VanCor observed that 10,000 sq ft. seemed small and questioned whether the facility could be expanded to 30,000 sq ft or if there were plans for an additional location.  Miller responded that this is the only facility planned currently and that it could handle between ¼ to ½ of UConn’s wastes.  An expansion of the size VanCor mentioned would require an environmental review under the Connecticut Environmental Policy Act (CEPA).  At the moment there are no such plans.  Miller said that 25,000 sq ft was the size that would trigger CEPA, and that UCONN tried to replicate the CEPA process in their approach.

Harrison asked Wagener if the Council staff had responded to the citizens’ complaints. Wagener said he had acknowledged the letters but that UCONN then announced that it was reconsidering the criteria and looking at alternatives.

Chairman Harrison thanked Mr. Miller for taking the time to come to the Council to explain this interesting project.

Discussion of Funding of Environmental Programs

Wagener referred the Council members to a draft report that was mailed to them before the meeting. 

Chairman Harrison suggested that there should be targets for environmental protection functions such as air, water and waste management as distinct from parks and recreation.  Members concurred.  Chairman Harrison said the report should state what percent of the increase needed should go to environmental protection in contrast to parks.  Fernandez pointed out that recommendations like these are specifically in keeping with items 4 and 5 of the Council’s authorizing legislation (CGS Sec. 22a-12).  Members agreed

Mandyck said that if Connecticut’s expenditure were to be brought up to the mean of the other states, the percent requested would be close to .8%.   Sherman added that comparison to other states is often the yardstick used by the legislators to measure appropriate spending levels.  VanCor said there is no point to asking for less than is needed to do the job.  Sherman asked to what degree of accuracy could Council staff calculate the money needed by the DEP to implement the environmental protection programs needed.  Wagener said he would not be able to calculate the workdays needed for all of the tasks.  Mandyck suggested the Council should request the legislature to direct the DEP to come up with an estimate of what it would cost to meet the state environmental protection goals within the timeframes mandated.  Wagner said that should include implementation of all mandated programs as well.

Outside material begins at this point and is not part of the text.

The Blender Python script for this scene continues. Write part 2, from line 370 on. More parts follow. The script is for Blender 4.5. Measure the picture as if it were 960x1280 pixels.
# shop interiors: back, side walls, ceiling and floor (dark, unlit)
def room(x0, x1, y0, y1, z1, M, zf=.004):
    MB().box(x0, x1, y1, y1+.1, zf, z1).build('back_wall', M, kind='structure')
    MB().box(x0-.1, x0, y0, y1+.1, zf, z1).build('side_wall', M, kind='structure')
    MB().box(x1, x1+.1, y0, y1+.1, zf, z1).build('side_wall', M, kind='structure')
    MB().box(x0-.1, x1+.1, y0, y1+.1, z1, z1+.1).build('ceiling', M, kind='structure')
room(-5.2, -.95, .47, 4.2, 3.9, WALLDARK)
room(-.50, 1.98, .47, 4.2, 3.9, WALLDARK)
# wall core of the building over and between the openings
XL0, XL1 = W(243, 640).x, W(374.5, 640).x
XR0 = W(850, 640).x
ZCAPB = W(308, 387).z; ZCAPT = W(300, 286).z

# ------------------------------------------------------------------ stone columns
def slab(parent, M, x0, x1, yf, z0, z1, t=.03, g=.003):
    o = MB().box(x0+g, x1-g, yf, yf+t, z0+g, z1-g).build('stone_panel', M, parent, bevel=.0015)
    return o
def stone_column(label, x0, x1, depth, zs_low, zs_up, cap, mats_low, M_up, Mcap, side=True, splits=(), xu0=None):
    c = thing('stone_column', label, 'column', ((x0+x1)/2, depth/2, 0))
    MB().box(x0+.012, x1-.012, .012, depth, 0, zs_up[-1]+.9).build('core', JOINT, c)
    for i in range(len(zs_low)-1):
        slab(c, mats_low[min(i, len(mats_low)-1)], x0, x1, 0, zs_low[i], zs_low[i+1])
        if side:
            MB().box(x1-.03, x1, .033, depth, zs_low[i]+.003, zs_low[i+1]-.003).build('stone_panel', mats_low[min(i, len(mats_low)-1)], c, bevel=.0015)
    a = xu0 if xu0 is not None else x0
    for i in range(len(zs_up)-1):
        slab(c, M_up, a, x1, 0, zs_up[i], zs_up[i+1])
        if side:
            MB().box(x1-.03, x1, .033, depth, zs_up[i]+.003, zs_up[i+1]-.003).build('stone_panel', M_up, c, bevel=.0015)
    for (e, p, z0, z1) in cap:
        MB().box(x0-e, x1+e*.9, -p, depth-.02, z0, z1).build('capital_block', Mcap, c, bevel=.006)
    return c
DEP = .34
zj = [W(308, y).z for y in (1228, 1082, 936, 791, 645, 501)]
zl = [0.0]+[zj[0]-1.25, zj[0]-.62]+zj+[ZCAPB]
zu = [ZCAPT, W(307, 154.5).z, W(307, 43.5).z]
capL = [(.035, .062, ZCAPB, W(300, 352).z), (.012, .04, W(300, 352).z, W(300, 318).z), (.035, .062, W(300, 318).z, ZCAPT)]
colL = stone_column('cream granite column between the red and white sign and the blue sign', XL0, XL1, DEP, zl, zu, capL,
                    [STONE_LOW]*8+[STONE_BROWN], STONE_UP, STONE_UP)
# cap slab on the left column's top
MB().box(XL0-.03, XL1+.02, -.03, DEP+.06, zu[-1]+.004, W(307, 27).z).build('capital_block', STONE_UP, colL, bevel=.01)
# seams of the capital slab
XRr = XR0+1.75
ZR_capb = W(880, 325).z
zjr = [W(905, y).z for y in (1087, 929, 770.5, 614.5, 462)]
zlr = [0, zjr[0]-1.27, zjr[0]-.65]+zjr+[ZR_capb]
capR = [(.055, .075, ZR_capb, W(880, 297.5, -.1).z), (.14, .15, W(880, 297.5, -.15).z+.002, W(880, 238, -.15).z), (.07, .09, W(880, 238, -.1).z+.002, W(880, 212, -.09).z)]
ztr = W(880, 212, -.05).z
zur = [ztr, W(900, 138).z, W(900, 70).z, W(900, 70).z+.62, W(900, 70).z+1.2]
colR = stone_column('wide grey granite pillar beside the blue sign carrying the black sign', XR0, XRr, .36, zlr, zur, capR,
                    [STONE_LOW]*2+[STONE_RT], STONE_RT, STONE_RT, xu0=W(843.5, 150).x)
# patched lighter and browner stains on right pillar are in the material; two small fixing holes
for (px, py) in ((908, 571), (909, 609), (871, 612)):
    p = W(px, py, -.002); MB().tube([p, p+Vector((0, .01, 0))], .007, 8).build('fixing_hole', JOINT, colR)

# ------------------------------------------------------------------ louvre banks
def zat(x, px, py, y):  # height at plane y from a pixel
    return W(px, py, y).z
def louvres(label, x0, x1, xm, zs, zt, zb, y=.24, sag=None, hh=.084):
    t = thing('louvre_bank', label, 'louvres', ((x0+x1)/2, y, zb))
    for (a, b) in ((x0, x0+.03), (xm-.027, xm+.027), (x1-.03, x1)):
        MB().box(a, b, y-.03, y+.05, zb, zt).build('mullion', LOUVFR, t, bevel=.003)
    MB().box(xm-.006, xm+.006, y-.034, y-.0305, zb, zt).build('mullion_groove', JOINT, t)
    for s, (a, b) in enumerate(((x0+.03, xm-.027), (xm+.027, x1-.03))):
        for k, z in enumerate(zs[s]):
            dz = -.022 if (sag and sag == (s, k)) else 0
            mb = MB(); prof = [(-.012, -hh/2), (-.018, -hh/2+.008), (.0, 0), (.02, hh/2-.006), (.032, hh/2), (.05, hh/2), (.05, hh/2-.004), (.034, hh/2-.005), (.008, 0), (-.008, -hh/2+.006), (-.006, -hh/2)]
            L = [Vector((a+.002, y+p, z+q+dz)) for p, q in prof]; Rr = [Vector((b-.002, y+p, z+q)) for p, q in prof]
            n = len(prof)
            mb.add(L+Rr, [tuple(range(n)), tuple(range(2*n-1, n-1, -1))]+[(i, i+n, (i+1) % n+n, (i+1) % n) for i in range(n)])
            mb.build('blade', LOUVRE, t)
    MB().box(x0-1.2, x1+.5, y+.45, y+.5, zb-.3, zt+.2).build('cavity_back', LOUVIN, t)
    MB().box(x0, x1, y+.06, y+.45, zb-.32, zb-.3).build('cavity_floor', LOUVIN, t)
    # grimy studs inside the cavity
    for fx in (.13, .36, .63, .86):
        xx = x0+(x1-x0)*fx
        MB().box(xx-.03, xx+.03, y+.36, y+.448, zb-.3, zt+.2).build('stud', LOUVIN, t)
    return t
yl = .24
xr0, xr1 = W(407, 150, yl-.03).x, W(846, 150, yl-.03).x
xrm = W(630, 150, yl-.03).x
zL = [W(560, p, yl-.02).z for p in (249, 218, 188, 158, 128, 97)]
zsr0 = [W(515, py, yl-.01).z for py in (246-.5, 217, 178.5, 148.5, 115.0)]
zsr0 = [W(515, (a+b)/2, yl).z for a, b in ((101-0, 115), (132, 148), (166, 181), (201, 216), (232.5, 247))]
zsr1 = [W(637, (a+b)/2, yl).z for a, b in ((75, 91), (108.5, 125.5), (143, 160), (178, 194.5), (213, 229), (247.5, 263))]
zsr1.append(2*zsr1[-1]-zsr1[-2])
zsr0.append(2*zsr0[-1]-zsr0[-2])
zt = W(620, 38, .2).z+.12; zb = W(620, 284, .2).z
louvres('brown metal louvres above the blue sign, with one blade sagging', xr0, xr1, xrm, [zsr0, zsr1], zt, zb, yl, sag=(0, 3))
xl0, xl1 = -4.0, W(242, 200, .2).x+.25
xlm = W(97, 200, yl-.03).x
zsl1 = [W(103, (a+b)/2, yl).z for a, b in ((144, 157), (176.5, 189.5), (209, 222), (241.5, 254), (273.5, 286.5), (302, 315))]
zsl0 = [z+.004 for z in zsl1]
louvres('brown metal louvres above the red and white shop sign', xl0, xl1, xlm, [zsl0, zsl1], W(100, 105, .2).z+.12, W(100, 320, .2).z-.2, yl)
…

VanCor made a motion to approve the draft conditionally, on the condition that the changes discussed at the meeting will be made and the draft circulated for members’ review.  Second by Sherman.  The motion was approved unanimously with Mandyck reaffirming his recusal from any discussion of air conditioning; and stating that his endorsement of the report in general in no way implies an endorsement of the references to air conditioning in Part Two of the report.

Citizen Complaints

Proposed Telecommunications Facility (Tower) in Woodstock -- Wagener referred the Council members to the packet he had sent them prior to the meeting.   It included a letter from a citizen about the proposed location of a cell tower near Black Pond in Woodstock.  In the packet were two illustrations of the visual impact of the tower and a draft of a letter to the Connecticut Siting Council recommending consideration of alternative sites.  Sherman said he knows the pond very well and believes the tower would have a far greater visual impact than can be seen in the illustrations.   Chairman Harrison suggested a rewording of the last sentence to state that the Council concludes a case has not been made on public safety.  Wagner made a motion to approve the draft comments with the rewording of the last sentence, seconded by Beach.  The motion was adopted unanimously.

There being no other business Chairman Harrison adjourned the meeting at 11:35 AM.